* BEGIN INFORMATION SHOWN *
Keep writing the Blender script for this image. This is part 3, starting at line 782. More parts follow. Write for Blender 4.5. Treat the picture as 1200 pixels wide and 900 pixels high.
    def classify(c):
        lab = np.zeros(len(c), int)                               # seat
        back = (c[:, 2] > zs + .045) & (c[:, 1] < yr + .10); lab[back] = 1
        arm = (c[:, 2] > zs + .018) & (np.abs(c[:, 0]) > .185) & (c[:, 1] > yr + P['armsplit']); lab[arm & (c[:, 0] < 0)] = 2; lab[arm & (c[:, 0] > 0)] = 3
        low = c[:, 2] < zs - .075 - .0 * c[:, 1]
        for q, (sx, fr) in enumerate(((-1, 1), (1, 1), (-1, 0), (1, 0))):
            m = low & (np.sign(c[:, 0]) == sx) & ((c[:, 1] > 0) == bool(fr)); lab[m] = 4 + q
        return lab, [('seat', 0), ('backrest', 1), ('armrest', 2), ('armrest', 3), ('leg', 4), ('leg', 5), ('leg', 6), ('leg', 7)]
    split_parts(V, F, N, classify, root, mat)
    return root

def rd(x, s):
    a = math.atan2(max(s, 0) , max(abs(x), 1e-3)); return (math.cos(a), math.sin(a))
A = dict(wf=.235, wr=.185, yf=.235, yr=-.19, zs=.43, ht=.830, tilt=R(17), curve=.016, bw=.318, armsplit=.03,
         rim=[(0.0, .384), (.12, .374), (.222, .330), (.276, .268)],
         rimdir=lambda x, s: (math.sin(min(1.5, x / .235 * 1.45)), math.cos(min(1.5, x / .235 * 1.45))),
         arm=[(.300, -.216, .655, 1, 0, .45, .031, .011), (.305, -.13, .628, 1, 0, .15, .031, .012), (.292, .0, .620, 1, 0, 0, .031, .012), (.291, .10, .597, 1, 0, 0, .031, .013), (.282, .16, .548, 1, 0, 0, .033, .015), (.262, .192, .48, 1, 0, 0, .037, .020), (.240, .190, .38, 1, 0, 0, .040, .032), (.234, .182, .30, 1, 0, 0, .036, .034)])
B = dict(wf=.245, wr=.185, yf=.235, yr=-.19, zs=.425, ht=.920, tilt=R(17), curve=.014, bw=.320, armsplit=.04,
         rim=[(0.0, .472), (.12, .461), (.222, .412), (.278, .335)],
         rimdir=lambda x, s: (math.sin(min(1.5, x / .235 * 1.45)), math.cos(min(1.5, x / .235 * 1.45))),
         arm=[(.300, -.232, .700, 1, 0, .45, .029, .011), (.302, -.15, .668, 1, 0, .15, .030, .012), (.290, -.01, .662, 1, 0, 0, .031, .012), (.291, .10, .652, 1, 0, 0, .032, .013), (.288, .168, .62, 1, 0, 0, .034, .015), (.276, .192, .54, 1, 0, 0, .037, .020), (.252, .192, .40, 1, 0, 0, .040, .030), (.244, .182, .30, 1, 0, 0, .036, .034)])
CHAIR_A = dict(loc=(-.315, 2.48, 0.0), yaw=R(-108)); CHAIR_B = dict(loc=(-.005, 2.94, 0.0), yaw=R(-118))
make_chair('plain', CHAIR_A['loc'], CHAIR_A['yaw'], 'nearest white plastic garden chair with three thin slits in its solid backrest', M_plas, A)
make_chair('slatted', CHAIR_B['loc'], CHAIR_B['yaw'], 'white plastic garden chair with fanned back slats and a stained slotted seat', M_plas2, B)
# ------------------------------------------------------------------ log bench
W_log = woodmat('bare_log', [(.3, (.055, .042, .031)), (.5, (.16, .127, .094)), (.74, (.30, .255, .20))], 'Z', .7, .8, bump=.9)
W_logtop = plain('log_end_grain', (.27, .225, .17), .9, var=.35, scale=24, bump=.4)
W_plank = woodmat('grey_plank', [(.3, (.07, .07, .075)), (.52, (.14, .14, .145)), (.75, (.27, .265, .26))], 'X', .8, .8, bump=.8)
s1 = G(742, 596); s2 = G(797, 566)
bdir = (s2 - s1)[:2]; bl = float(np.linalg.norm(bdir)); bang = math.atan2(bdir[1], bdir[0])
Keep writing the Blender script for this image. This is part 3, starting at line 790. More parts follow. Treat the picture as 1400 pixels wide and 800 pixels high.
* END INFORMATION SHOWN *
■ **OBJECTIVE**
All of the entries must be written out exactly as they stand.

■ **COMPLETED TASK**
Keep writing the Blender script for this image. This is part 3, starting at line 782. More parts follow. Write for Blender 4.5. Treat the picture as 1200 pixels wide and 900 pixels high.
    def classify(c):
        lab = np.zeros(len(c), int)                               # seat
        back = (c[:, 2] > zs + .045) & (c[:, 1] < yr + .10); lab[back] = 1
        arm = (c[:, 2] > zs + .018) & (np.abs(c[:, 0]) > .185) & (c[:, 1] > yr + P['armsplit']); lab[arm & (c[:, 0] < 0)] = 2; lab[arm & (c[:, 0] > 0)] = 3
        low = c[:, 2] < zs - .075 - .0 * c[:, 1]
        for q, (sx, fr) in enumerate(((-1, 1), (1, 1), (-1, 0), (1, 0))):
            m = low & (np.sign(c[:, 0]) == sx) & ((c[:, 1] > 0) == bool(fr)); lab[m] = 4 + q
        return lab, [('seat', 0), ('backrest', 1), ('armrest', 2), ('armrest', 3), ('leg', 4), ('leg', 5), ('leg', 6), ('leg', 7)]
    split_parts(V, F, N, classify, root, mat)
    return root

def rd(x, s):
    a = math.atan2(max(s, 0) , max(abs(x), 1e-3)); return (math.cos(a), math.sin(a))
A = dict(wf=.235, wr=.185, yf=.235, yr=-.19, zs=.43, ht=.830, tilt=R(17), curve=.016, bw=.318, armsplit=.03,
         rim=[(0.0, .384), (.12, .374), (.222, .330), (.276, .268)],
         rimdir=lambda x, s: (math.sin(min(1.5, x / .235 * 1.45)), math.cos(min(1.5, x / .235 * 1.45))),
         arm=[(.300, -.216, .655, 1, 0, .45, .031, .011), (.305, -.13, .628, 1, 0, .15, .031, .012), (.292, .0, .620, 1, 0, 0, .031, .012), (.291, .10, .597, 1, 0, 0, .031, .013), (.282, .16, .548, 1, 0, 0, .033, .015), (.262, .192, .48, 1, 0, 0, .037, .020), (.240, .190, .38, 1, 0, 0, .040, .032), (.234, .182, .30, 1, 0, 0, .036, .034)])
B = dict(wf=.245, wr=.185, yf=.235, yr=-.19, zs=.425, ht=.920, tilt=R(17), curve=.014, bw=.320, armsplit=.04,
         rim=[(0.0, .472), (.12, .461), (.222, .412), (.278, .335)],
         rimdir=lambda x, s: (math.sin(min(1.5, x / .235 * 1.45)), math.cos(min(1.5, x / .235 * 1.45))),
         arm=[(.300, -.232, .700, 1, 0, .45, .029, .011), (.302, -.15, .668, 1, 0, .15, .030, .012), (.290, -.01, .662, 1, 0, 0, .031, .012), (.291, .10, .652, 1, 0, 0, .032, .013), (.288, .168, .62, 1, 0, 0, .034, .015), (.276, .192, .54, 1, 0, 0, .037, .020), (.252, .192, .40, 1, 0, 0, .040, .030), (.244, .182, .30, 1, 0, 0, .036, .034)])
CHAIR_A = dict(loc=(-.315, 2.48, 0.0), yaw=R(-108)); CHAIR_B = dict(loc=(-.005, 2.94, 0.0), yaw=R(-118))
make_chair('plain', CHAIR_A['loc'], CHAIR_A['yaw'], 'nearest white plastic garden chair with three thin slits in its solid backrest', M_plas, A)
make_chair('slatted', CHAIR_B['loc'], CHAIR_B['yaw'], 'white plastic garden chair with fanned back slats and a stained slotted seat', M_plas2, B)
# ------------------------------------------------------------------ log bench
W_log = woodmat('bare_log', [(.3, (.055, .042, .031)), (.5, (.16, .127, .094)), (.74, (.30, .255, .20))], 'Z', .7, .8, bump=.9)
W_logtop = plain('log_end_grain', (.27, .225, .17), .9, var=.35, scale=24, bump=.4)
W_plank = woodmat('grey_plank', [(.3, (.07, .07, .075)), (.52, (.14, .14, .145)), (.75, (.27, .265, .26))], 'X', .8, .8, bump=.8)
s1 = G(742, 596); s2 = G(797, 566)
bdir = (s2 - s1)[:2]; bl = float(np.linalg.norm(bdir)); bang = math.atan2(bdir[1], bdir[0])
Keep writing the Blender script for this image. This is part 3, starting at line 790. More parts follow. Treat the picture as 1400 pixels wide and 800 pixels high.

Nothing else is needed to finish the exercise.